Transcribe the listing verbatim. Do not carry over any pictures.

>> start RECORDED DATA

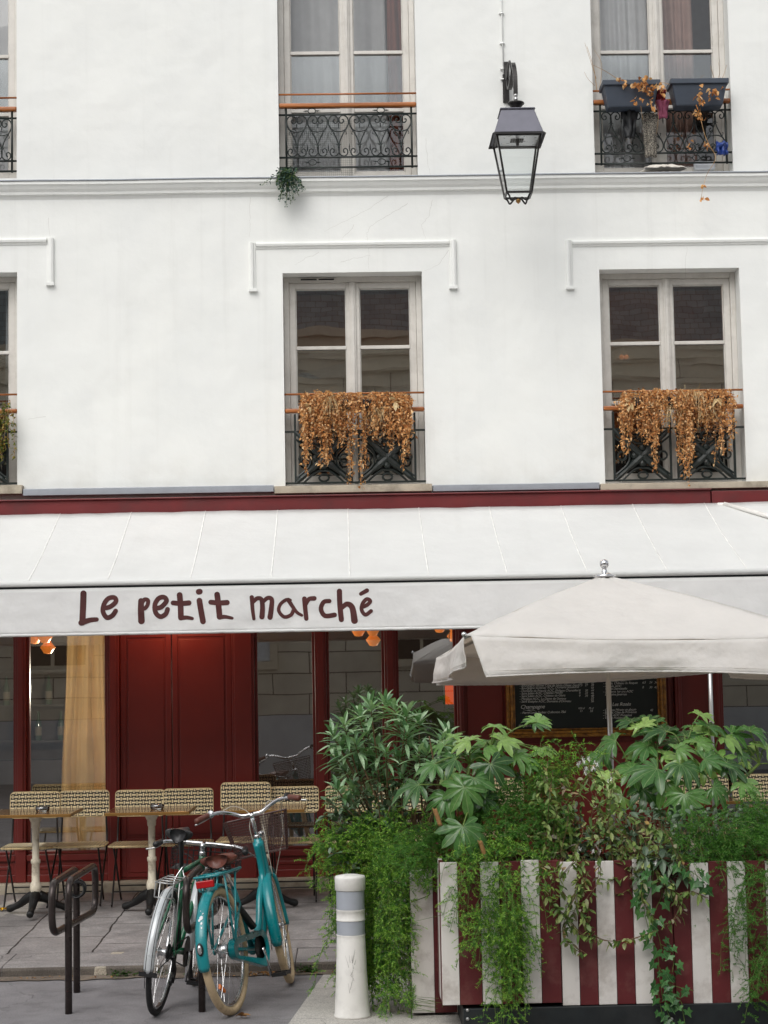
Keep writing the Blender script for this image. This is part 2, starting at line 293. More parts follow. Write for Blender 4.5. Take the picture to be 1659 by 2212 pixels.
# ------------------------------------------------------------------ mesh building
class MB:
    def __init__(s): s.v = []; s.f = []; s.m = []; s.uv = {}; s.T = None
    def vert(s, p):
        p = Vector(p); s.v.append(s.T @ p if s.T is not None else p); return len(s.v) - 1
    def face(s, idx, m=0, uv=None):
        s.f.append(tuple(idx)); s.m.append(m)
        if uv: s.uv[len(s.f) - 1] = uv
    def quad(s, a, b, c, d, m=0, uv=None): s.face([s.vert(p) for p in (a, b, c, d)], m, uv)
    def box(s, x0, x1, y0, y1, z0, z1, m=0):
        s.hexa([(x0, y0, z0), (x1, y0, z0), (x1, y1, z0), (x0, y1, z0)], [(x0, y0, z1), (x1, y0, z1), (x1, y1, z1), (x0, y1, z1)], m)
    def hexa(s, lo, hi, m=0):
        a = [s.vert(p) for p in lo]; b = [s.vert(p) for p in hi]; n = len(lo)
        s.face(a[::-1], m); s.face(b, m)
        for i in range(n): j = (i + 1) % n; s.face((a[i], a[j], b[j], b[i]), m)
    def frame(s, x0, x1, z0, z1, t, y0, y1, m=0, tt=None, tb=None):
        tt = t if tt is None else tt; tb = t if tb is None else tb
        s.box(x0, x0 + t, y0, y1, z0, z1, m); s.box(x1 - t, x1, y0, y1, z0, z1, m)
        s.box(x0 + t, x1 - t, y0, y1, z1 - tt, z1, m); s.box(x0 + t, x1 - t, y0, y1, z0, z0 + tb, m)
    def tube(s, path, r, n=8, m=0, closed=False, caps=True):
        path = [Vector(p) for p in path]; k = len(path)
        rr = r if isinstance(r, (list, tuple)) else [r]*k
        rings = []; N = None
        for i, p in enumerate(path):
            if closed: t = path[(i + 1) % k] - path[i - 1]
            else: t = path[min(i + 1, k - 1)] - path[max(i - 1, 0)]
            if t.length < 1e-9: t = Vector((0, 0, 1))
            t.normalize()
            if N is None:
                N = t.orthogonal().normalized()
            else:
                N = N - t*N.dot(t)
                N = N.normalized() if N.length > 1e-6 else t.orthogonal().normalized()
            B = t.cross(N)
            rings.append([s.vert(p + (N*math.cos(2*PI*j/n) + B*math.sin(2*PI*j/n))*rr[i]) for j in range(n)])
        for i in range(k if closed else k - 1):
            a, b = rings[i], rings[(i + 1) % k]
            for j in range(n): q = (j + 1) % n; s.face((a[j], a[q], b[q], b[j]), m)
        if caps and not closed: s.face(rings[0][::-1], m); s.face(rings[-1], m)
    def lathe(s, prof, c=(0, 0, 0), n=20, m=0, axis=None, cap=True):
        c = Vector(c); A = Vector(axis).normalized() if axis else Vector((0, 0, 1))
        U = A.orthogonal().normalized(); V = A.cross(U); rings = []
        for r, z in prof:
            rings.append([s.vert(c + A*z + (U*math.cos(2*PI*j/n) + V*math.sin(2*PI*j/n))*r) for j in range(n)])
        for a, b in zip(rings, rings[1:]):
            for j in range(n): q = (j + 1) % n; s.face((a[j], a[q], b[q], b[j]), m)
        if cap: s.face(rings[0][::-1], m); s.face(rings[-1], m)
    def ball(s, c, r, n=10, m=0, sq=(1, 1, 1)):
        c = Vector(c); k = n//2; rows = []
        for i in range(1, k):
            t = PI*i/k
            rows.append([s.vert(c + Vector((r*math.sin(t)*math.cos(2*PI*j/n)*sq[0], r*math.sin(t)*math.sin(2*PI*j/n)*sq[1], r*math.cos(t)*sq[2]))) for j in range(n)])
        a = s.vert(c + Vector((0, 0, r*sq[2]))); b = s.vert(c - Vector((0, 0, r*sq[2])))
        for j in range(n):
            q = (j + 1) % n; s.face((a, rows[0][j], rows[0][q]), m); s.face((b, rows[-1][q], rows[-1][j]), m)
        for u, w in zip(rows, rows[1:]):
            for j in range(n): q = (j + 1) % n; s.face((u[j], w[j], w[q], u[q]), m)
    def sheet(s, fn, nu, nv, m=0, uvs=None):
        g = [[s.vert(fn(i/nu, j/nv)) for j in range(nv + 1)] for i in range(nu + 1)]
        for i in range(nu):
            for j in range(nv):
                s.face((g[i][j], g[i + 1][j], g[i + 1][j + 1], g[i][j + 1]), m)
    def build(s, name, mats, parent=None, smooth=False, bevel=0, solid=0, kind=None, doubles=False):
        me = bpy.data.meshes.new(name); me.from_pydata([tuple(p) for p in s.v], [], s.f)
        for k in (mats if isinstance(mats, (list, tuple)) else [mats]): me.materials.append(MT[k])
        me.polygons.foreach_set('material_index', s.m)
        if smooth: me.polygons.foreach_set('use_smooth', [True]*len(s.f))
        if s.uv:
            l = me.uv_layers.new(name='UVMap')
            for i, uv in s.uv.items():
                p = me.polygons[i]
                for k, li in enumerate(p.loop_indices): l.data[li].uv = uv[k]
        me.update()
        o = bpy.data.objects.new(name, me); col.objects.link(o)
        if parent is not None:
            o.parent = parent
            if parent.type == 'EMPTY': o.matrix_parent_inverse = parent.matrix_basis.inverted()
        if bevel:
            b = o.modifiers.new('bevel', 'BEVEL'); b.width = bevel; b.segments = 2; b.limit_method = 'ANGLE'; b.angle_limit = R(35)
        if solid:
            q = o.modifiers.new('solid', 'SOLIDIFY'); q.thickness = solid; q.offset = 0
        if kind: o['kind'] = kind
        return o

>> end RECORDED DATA

TASK SOLUTION:
Keep writing the Blender script for this image. This is part 2, starting at line 293. More parts follow. Write for Blender 4.5. Take the picture to be 1659 by 2212 pixels.
# ------------------------------------------------------------------ mesh building
class MB:
    def __init__(s): s.v = []; s.f = []; s.m = []; s.uv = {}; s.T = None
    def vert(s, p):
        p = Vector(p); s.v.append(s.T @ p if s.T is not None else p); return len(s.v) - 1
    def face(s, idx, m=0, uv=None):
        s.f.append(tuple(idx)); s.m.append(m)
        if uv: s.uv[len(s.f) - 1] = uv
    def quad(s, a, b, c, d, m=0, uv=None): s.face([s.vert(p) for p in (a, b, c, d)], m, uv)
    def box(s, x0, x1, y0, y1, z0, z1, m=0):
        s.hexa([(x0, y0, z0), (x1, y0, z0), (x1, y1, z0), (x0, y1, z0)], [(x0, y0, z1), (x1, y0, z1), (x1, y1, z1), (x0, y1, z1)], m)
    def hexa(s, lo, hi, m=0):
        a = [s.vert(p) for p in lo]; b = [s.vert(p) for p in hi]; n = len(lo)
        s.face(a[::-1], m); s.face(b, m)
        for i in range(n): j = (i + 1) % n; s.face((a[i], a[j], b[j], b[i]), m)
    def frame(s, x0, x1, z0, z1, t, y0, y1, m=0, tt=None, tb=None):
        tt = t if tt is None else tt; tb = t if tb is None else tb
        s.box(x0, x0 + t, y0, y1, z0, z1, m); s.box(x1 - t, x1, y0, y1, z0, z1, m)
        s.box(x0 + t, x1 - t, y0, y1, z1 - tt, z1, m); s.box(x0 + t, x1 - t, y0, y1, z0, z0 + tb, m)
    def tube(s, path, r, n=8, m=0, closed=False, caps=True):
        path = [Vector(p) for p in path]; k = len(path)
        rr = r if isinstance(r, (list, tuple)) else [r]*k
        rings = []; N = None
        for i, p in enumerate(path):
            if closed: t = path[(i + 1) % k] - path[i - 1]
            else: t = path[min(i + 1, k - 1)] - path[max(i - 1, 0)]
            if t.length < 1e-9: t = Vector((0, 0, 1))
            t.normalize()
            if N is None:
                N = t.orthogonal().normalized()
            else:
                N = N - t*N.dot(t)
                N = N.normalized() if N.length > 1e-6 else t.orthogonal().normalized()
            B = t.cross(N)
            rings.append([s.vert(p + (N*math.cos(2*PI*j/n) + B*math.sin(2*PI*j/n))*rr[i]) for j in range(n)])
        for i in range(k if closed else k - 1):
            a, b = rings[i], rings[(i + 1) % k]
            for j in range(n): q = (j + 1) % n; s.face((a[j], a[q], b[q], b[j]), m)
        if caps and not closed: s.face(rings[0][::-1], m); s.face(rings[-1], m)
    def lathe(s, prof, c=(0, 0, 0), n=20, m=0, axis=None, cap=True):
        c = Vector(c); A = Vector(axis).normalized() if axis else Vector((0, 0, 1))
        U = A.orthogonal().normalized(); V = A.cross(U); rings = []
        for r, z in prof:
            rings.append([s.vert(c + A*z + (U*math.cos(2*PI*j/n) + V*math.sin(2*PI*j/n))*r) for j in range(n)])
        for a, b in zip(rings, rings[1:]):
            for j in range(n): q = (j + 1) % n; s.face((a[j], a[q], b[q], b[j]), m)
        if cap: s.face(rings[0][::-1], m); s.face(rings[-1], m)
    def ball(s, c, r, n=10, m=0, sq=(1, 1, 1)):
        c = Vector(c); k = n//2; rows = []
        for i in range(1, k):
            t = PI*i/k
            rows.append([s.vert(c + Vector((r*math.sin(t)*math.cos(2*PI*j/n)*sq[0], r*math.sin(t)*math.sin(2*PI*j/n)*sq[1], r*math.cos(t)*sq[2]))) for j in range(n)])
        a = s.vert(c + Vector((0, 0, r*sq[2]))); b = s.vert(c - Vector((0, 0, r*sq[2])))
        for j in range(n):
            q = (j + 1) % n; s.face((a, rows[0][j], rows[0][q]), m); s.face((b, rows[-1][q], rows[-1][j]), m)
        for u, w in zip(rows, rows[1:]):
            for j in range(n): q = (j + 1) % n; s.face((u[j], w[j], w[q], u[q]), m)
    def sheet(s, fn, nu, nv, m=0, uvs=None):
        g = [[s.vert(fn(i/nu, j/nv)) for j in range(nv + 1)] for i in range(nu + 1)]
        for i in range(nu):
            for j in range(nv):
                s.face((g[i][j], g[i + 1][j], g[i + 1][j + 1], g[i][j + 1]), m)
    def build(s, name, mats, parent=None, smooth=False, bevel=0, solid=0, kind=None, doubles=False):
        me = bpy.data.meshes.new(name); me.from_pydata([tuple(p) for p in s.v], [], s.f)
        for k in (mats if isinstance(mats, (list, tuple)) else [mats]): me.materials.append(MT[k])
        me.polygons.foreach_set('material_index', s.m)
        if smooth: me.polygons.foreach_set('use_smooth', [True]*len(s.f))
        if s.uv:
            l = me.uv_layers.new(name='UVMap')
            for i, uv in s.uv.items():
                p = me.polygons[i]
                for k, li in enumerate(p.loop_indices): l.data[li].uv = uv[k]
        me.update()
        o = bpy.data.objects.new(name, me); col.objects.link(o)
        if parent is not None:
            o.parent = parent
            if parent.type == 'EMPTY': o.matrix_parent_inverse = parent.matrix_basis.inverted()
        if bevel:
            b = o.modifiers.new('bevel', 'BEVEL'); b.width = bevel; b.segments = 2; b.limit_method = 'ANGLE'; b.angle_limit = R(35)
        if solid:
            q = o.modifiers.new('solid', 'SOLIDIFY'); q.thickness = solid; q.offset = 0
        if kind: o['kind'] = kind
        return o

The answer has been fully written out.